世界の一パーセントの超富裕層が世界の富の九九パーセントを所有し、九九パーセントの人が世界の富の一パーセントを分け合う配分構造になってしまった現在、自由は富める者にしか存在せず、大半の人々はその差こそあれ、奴隷労働をさせられているというショッキングな本。
教育と格差社会
南アフリカの砂糖キビやオレンジ農園では子どもが日当四〇円で、一二時間労働をしている。
日本でも、外国人研修制度の名の下に、一六万人の約八割が奴隷的状況で働かさせらている現状がある。
しかし、政府や経済産業省や経団連は実態を知りながら、この制度を維持しようとする。
超富裕層がその恩恵を受け、そうしたA層は姿を見せない。
そして、中間層のB層と貧困層のC層、さらにほぼ無収入のD層や外国人労働者で世の中が形成され、B層はC層を「能力が低い」と蔑み、C層はD層や移民に対して「社会保障費をムダ食いしている」と非難する。
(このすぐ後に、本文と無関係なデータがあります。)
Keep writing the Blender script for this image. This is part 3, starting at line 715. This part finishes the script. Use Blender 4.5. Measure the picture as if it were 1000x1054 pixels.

C層はB層「自分と同程度しか働かないのに高給を得ている」と妬み、D層はどうしても這い上がれないのを感じとり、世の中に深い恨みを持っている。
B・C・Dの各層が身近な階層を互いに非難している限り、A層は安泰であるというファシズム的状況が出来あがるのであると。
各国が共通テストをしたがり、教育を金の力とリンクさせて、産業化する実態を日本のみならず、米国や英国の実態と合わせて説明している。
働く者の収入の三倍以上が、働いてない者の収入になっても、最早「ピン撥ね」ではナイ、何故なら規制緩和の結果、それが合法になったからだ。
ワーキングプアに権利意識があっては困る、だからこそ「感謝」の心性を植えつけるタメにも、教育を為政者の支配下に置きたいのだ。
「共通一次」には少し残されていた教養が、「センター試験」の時期には消滅した。
中高一貫の学校に予算が回ると、他の多数の学校の予算は削られるのだが、自分の子どもが一貫校に入れると幻想を抱く親たちが賛成する。
そうやって、我々は自分で自分や自分の子供達の首を絞め続けているのだという警告の書である。